As far as the division of labor on this album, Sub was credited with producing seven songs compared to Zev’s sole contribution, “Contact Blitt.” They produced the remaining six tracks together, though their younger brother Dimbaza, credited as Q4, got another assist on “Constipated Monkey,” for which he found the drum loop. While Zev still handled most of the vocal duties, Sub rapped on five tracks, including “It Sounded Like a Roc,” a solo effort. This album also included several cameos. “Smokin’ that S*#%” was a posse cut featuring members of their uptown crew—Kurious, Earthquake, and Lord Sear—while “F*#@ Wit’ Ya Head” showcased their boys from Long Island: H20 (Hard 2 Obtain) and CMOB. The “What a Niggy Know? (Remix)” featuring MF Grimm was a late addition to the album.

KMD had already established their affinity for skits on Mr. Hood, and this album, too, opened with a two-minute sonic collage laid over an acoustic bassline and breakbeat called “Garbage Day #3.” “That track was Subroc’s idea, he put the whole thing together,” according to Zev, “It was movie pieces from the 60s and shit like that.”9 Before the advent of Pro Tools, assembling this track involved a lengthy and painstaking process where Sub stayed up all night watching cable TV with a portable DAT player handy. After recording pieces of dialogue, he cut those clips together the next night using the MPC60 that the brothers had bought from Dante Ross.

Gone, however, were the Sesame Street snippets, as they borrowed instead from deeper, darker material like Melvin Van Peebles’s blaxploitation classic, Sweet Sweetback’s Baadasssss Song. In fact, the film’s graphic opening scene depicting a prostitute taking a young boy’s virginity stands as a fitting metaphor for the entire album and the group’s loss of innocence. A favorite sample source they returned to again and again was the free jazz and spoken word album The Blue Guerilla (Juggernaut, 1970) by Gylan Kain, a founding member of the Last Poets. John Gamble of SD50 had introduced the brothers to the album, and it obviously struck a serious chord. They also happened to know Kain’s son Khalil, who starred in the movie Juice (1992), and, perhaps, felt they could sample it liberally without fear of a lawsuit.

Aside from using numerous snippets of spoken word and instrumental pieces, they borrowed the whole title of “Constipated Monkey.” In the original version, Kain, with typical gravitas, said, “So you sit up at the counter like a constipated monkey / Starin’ into an empty bottle, lookin’ for God.” When taken out of context, however, “constipated monkey’ ” sounded hilarious, and, no doubt, resonated with the CM Fam, who became associated with the term after Kurious adopted it as the title of his own debut album.

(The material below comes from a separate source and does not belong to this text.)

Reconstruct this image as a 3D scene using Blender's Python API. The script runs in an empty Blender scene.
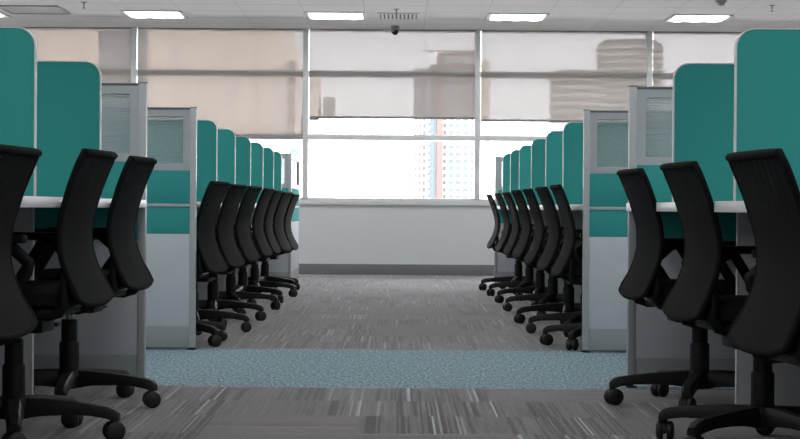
import bpy, bmesh, math, random
from mathutils import Vector, Matrix

random.seed(7)
PI = math.pi
scene = bpy.context.scene
col = scene.collection

# ------------------------------------------------------------------ materials
def nodes_of(m):
    m.use_nodes = True
    return m.node_tree.nodes, m.node_tree.links

def bsdf_of(m):
    return m.node_tree.nodes['Principled BSDF']

def lin(c):
    return tuple(((v / 255) / 12.92 if v / 255 <= .04045 else ((v / 255 + .055) / 1.055) ** 2.4) for v in c)

def plain(name, rgb, rough=.5, metal=0, noise=0, scale=40, bump=0, spec=.5):
    """procedural: base colour with a little noise mottling and an optional bump"""
    m = bpy.data.materials.new(name)
    N, L = nodes_of(m)
    b = bsdf_of(m)
    b.inputs['Roughness'].default_value = rough
    b.inputs['Metallic'].default_value = metal
    b.inputs['Specular IOR Level'].default_value = spec
    tc = N.new('ShaderNodeTexCoord')
    nt = N.new('ShaderNodeTexNoise')
    nt.inputs['Scale'].default_value = scale
    nt.inputs['Detail'].default_value = 3
    L.new(tc.outputs['Object'], nt.inputs['Vector'])
    r = N.new('ShaderNodeValToRGB')
    r.color_ramp.elements[0].position = .3
    r.color_ramp.elements[1].position = .7
    lo = [max(0, v * (1 - noise)) for v in rgb]
    hi = [min(1, v * (1 + noise)) for v in rgb]
    r.color_ramp.elements[0].color = (*lo, 1)
    r.color_ramp.elements[1].color = (*hi, 1)
    L.new(nt.outputs['Fac'], r.inputs['Fac'])
    L.new(r.outputs['Color'], b.inputs['Base Color'])
    if bump:
        bp = N.new('ShaderNodeBump')
        bp.inputs['Strength'].default_value = bump
        bp.inputs['Distance'].default_value = .002
        L.new(nt.outputs['Fac'], bp.inputs['Height'])
        L.new(bp.outputs['Normal'], b.inputs['Normal'])
    return m

M = {}
M['teal'] = plain('teal_fabric', (.042, .315, .298), .95, 0, .10, 900, .3, .2)
M['trim_white'] = plain('white_edge_trim', (.62, .64, .66), .4, 0, .02)
M['laminate'] = plain('white_laminate', (.74, .76, .79), .35, 0, .02, 8)
M['panel_white'] = plain('white_panel', (.50, .54, .585), .45, 0, .02, 6)
M['kick'] = plain('grey_kick_plate', (.29, .32, .335), .45, 0, .02, 6)
M['alu'] = plain('grey_aluminium', (.43, .455, .48), .4, .25, .03, 30)
M['alu_dark'] = plain('dark_aluminium', (.13, .14, .15), .45, .3, .03, 30)
M['mullion'] = plain('window_aluminium', (.74, .755, .77), .4, .1, .02, 10)
M['wall'] = plain('painted_wall', (.66, .675, .695), .75, 0, .015, 3)
M['skirt'] = plain('grey_skirting', (.17, .18, .19), .5, 0, .03, 8)
M['plastic'] = plain('black_plastic', (.009, .0095, .0105), .5, 0, .1, 60, 0, .22)
M['fabric'] = plain('black_fabric', (.010, .0105, .012), .95, 0, .25, 700, .4, .1)
M['rubber'] = plain('black_rubber', (.009, .009, .01), .6, 0, .1, 60)
M['chrome'] = plain('grey_steel', (.40, .41, .43), .25, .9, .02, 30)
M['housing'] = plain('white_enamel', (.75, .75, .75), .5, 0, .01, 20)
M['vent_grey'] = plain('grey_grille', (.30, .30, .30), .5, 0, .03, 30)
M['vent_dark'] = plain('dark_duct', (.16, .16, .165), .8, 0, .03, 30)
M['black_dome'] = plain('smoked_dome', (.01, .01, .012), .12, 0, .02, 30)

def mesh_fabric():
    m = bpy.data.materials.new('black_chair_mesh')
    N, L = nodes_of(m)
    b = bsdf_of(m)
    b.inputs['Base Color'].default_value = (.010, .0105, .012, 1)
    b.inputs['Roughness'].default_value = .9
    b.inputs['Specular IOR Level'].default_value = .12
    out = N['Material Output']
    tr = N.new('ShaderNodeBsdfTransparent')
    mx = N.new('ShaderNodeMixShader')
    tc = N.new('ShaderNodeTexCoord')
    sep = N.new('ShaderNodeSeparateXYZ')
    L.new(tc.outputs['Object'], sep.inputs[0])
    # the knit is more open towards the top of the backrest
    mr = N.new('ShaderNodeMapRange')
    mr.inputs['From Min'].default_value = .62
    mr.inputs['From Max'].default_value = .86
    mr.inputs['To Min'].default_value = .01
    mr.inputs['To Max'].default_value = .13
    L.new(sep.outputs['Z'], mr.inputs['Value'])
    w = N.new('ShaderNodeTexWave')
    w.inputs['Scale'].default_value = 9
    w.inputs['Distortion'].default_value = 5
    w.inputs['Detail'].default_value = 1
    L.new(tc.outputs['Object'], w.inputs['Vector'])
    mu = N.new('ShaderNodeMath'); mu.operation = 'MULTIPLY'
    L.new(mr.outputs[0], mu.inputs[0]); L.new(w.outputs['Fac'], mu.inputs[1])
    L.new(mu.outputs[0], mx.inputs['Fac'])
    L.new(b.outputs[0], mx.inputs[1]); L.new(tr.outputs[0], mx.inputs[2])
    L.new(mx.outputs[0], out.inputs['Surface'])
    return m
M['mesh'] = mesh_fabric()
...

If KMD seemed like a whole new group, it was not lost on the people close to them. After securing a deal for Kurious, Pete wanted to sign a white rapper by the name of Cage (Christian Palko), who was featured on “Rich Bring ’Em Back” from Dust to Dust. Through his appearances on Stretch and Bobbito’s show, Cage entered the orbit of CM, becoming good buddies with Subroc. “So that whole crew was running together at that time,” says Pete, “and, you know, unfortunately, they were all dropping acid and doing tabs and doing all types of crazy shit. Now, at this point, you look at DOOM who’s a devout Muslim, bringing his prayer rug and doing daily prayers on the tour bus, you know. You go from that to DOOM and Sub just smoking blunts, drinking forties, dropping tabs. So, it was like a total 180-degree pivot that they made. And then you see like with Black Bastards how different it was.” Ross adds, “There was an immense change with the guys in-between records, both as people and artists. They were hanging out in the city a lot, often with Constipated Monkeys, and they were experimenting with a lot of mind-altering drugs. Like a lot of them. Even so, I still felt good about what might become of the record.”10

Despite the inevitable growing pains, KMD still showed plenty of promise and potential, as well as having the unflinching support of their peers. But even as their careers progressed, not all was well on the home front. According to Dimbaza, “My brothers got a record deal, but that shit did not take my mother off of food stamps.” For a certain period, when an injury forced her to stop working and collect disability, bills would pile up, and sometimes the electricity was cut off. Such a precarious situation was enough to upend the fallacy that rappers got rich off record deals. At a time when studio costs were prohibitive, even if a record sold well, royalties could be recouped against the advance, along with any additional marketing and promotional costs. The business model of the music industry had always been to nickel-and-dime the artist as much as possible, charging them back for any expenses to keep them in debt to the label. Being young people with no prior experience managing money further complicated matters.

Rich Keller, who saw a lot of the brothers during this time, remembers, “There was a point where I felt like, you know, we got personal. Like they had some issues. Pete was pretty tight with the money. I gotta say, the money was not flowing. I know they had family issues back at home that they talked about, just based on not having enough money, you know, for rent, bills. Things were kind of tough at home. So, I contributed to help them out.” In addition to buying them lunch during studio sessions, at one point, Keller remembers giving the brothers extra pillows and blankets to take home to their siblings in Long Beach. With everything riding on getting the album out, the group was, no doubt, feeling the pressure.